To do >>
Your task is to reproduce, verbatim and without pictures, the lines from the opening of the listing through the line containing "SC.camera = cam_o".

* start Data records *

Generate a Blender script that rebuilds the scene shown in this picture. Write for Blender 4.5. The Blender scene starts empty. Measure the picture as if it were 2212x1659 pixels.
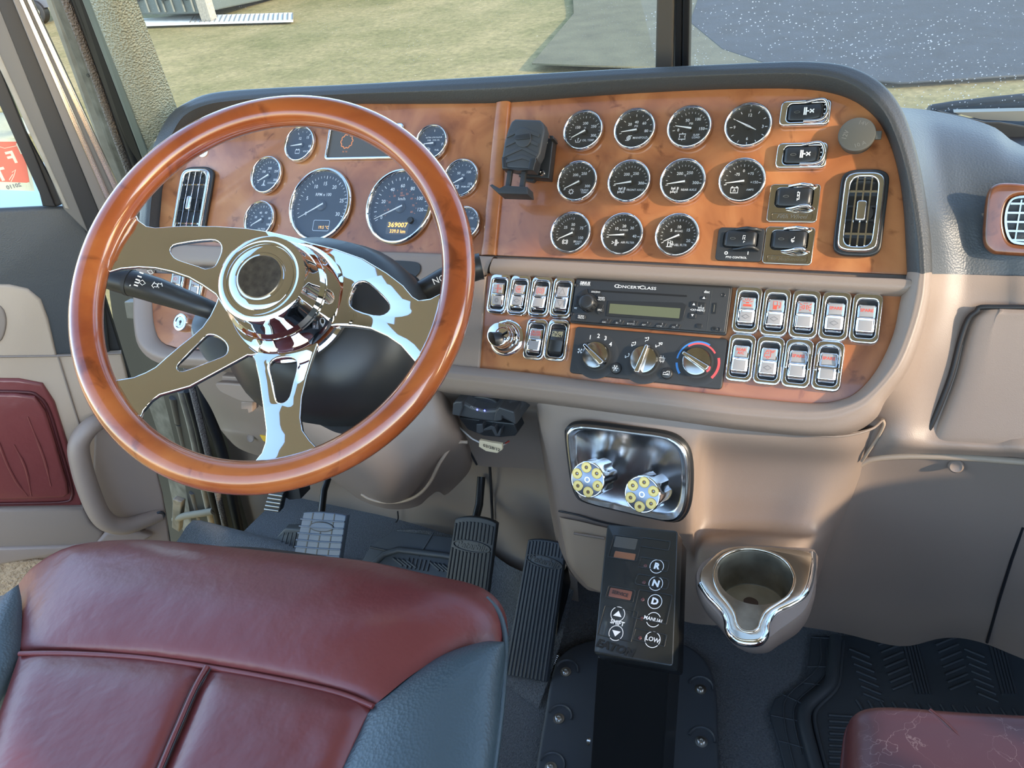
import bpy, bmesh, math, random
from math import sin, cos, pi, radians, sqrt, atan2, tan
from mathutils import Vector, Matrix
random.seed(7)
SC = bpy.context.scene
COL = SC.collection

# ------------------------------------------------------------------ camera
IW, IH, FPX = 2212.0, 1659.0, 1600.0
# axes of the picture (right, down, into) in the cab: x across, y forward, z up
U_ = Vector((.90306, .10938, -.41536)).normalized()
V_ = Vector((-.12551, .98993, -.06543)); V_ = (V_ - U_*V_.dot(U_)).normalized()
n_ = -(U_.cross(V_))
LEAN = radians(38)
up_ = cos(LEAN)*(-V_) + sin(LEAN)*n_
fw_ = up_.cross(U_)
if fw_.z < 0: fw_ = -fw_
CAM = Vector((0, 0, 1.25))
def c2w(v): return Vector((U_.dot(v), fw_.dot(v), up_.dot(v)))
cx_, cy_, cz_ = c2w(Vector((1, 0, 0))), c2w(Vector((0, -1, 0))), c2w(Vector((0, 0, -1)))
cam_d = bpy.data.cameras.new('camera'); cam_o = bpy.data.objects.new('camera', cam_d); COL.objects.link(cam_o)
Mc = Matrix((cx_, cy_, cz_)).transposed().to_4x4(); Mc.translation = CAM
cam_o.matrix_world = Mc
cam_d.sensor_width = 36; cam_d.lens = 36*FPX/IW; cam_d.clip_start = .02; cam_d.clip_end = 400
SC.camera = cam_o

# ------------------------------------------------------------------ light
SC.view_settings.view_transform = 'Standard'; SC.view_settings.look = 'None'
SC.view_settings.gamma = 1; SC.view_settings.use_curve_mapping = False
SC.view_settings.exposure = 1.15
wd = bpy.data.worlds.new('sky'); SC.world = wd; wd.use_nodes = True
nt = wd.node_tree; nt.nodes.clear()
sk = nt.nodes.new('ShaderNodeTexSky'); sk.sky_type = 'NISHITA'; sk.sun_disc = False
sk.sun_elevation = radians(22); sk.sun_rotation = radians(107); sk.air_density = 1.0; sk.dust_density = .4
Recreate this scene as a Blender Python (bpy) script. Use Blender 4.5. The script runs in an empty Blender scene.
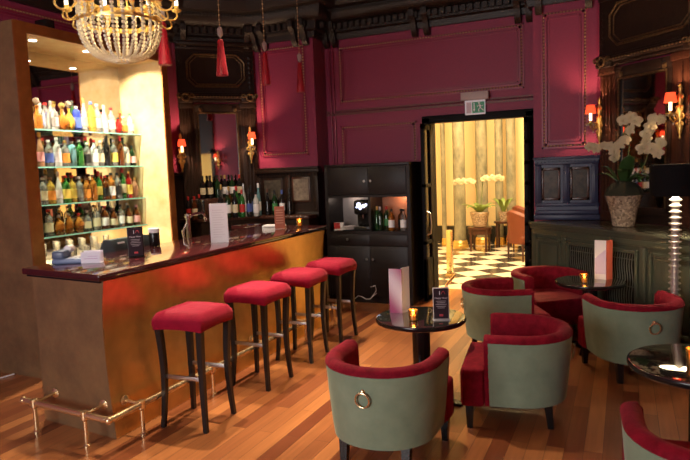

* end Data records *

Solution to the problem >>
Generate a Blender script that rebuilds the scene shown in this picture. Write for Blender 4.5. The Blender scene starts empty. Measure the picture as if it were 2212x1659 pixels.
import bpy, bmesh, math, random
from math import sin, cos, pi, radians, sqrt, atan2, tan
from mathutils import Vector, Matrix
random.seed(7)
SC = bpy.context.scene
COL = SC.collection

# ------------------------------------------------------------------ camera
IW, IH, FPX = 2212.0, 1659.0, 1600.0
# axes of the picture (right, down, into) in the cab: x across, y forward, z up
U_ = Vector((.90306, .10938, -.41536)).normalized()
V_ = Vector((-.12551, .98993, -.06543)); V_ = (V_ - U_*V_.dot(U_)).normalized()
n_ = -(U_.cross(V_))
LEAN = radians(38)
up_ = cos(LEAN)*(-V_) + sin(LEAN)*n_
fw_ = up_.cross(U_)
if fw_.z < 0: fw_ = -fw_
CAM = Vector((0, 0, 1.25))
def c2w(v): return Vector((U_.dot(v), fw_.dot(v), up_.dot(v)))
cx_, cy_, cz_ = c2w(Vector((1, 0, 0))), c2w(Vector((0, -1, 0))), c2w(Vector((0, 0, -1)))
cam_d = bpy.data.cameras.new('camera'); cam_o = bpy.data.objects.new('camera', cam_d); COL.objects.link(cam_o)
Mc = Matrix((cx_, cy_, cz_)).transposed().to_4x4(); Mc.translation = CAM
cam_o.matrix_world = Mc
cam_d.sensor_width = 36; cam_d.lens = 36*FPX/IW; cam_d.clip_start = .02; cam_d.clip_end = 400
SC.camera = cam_o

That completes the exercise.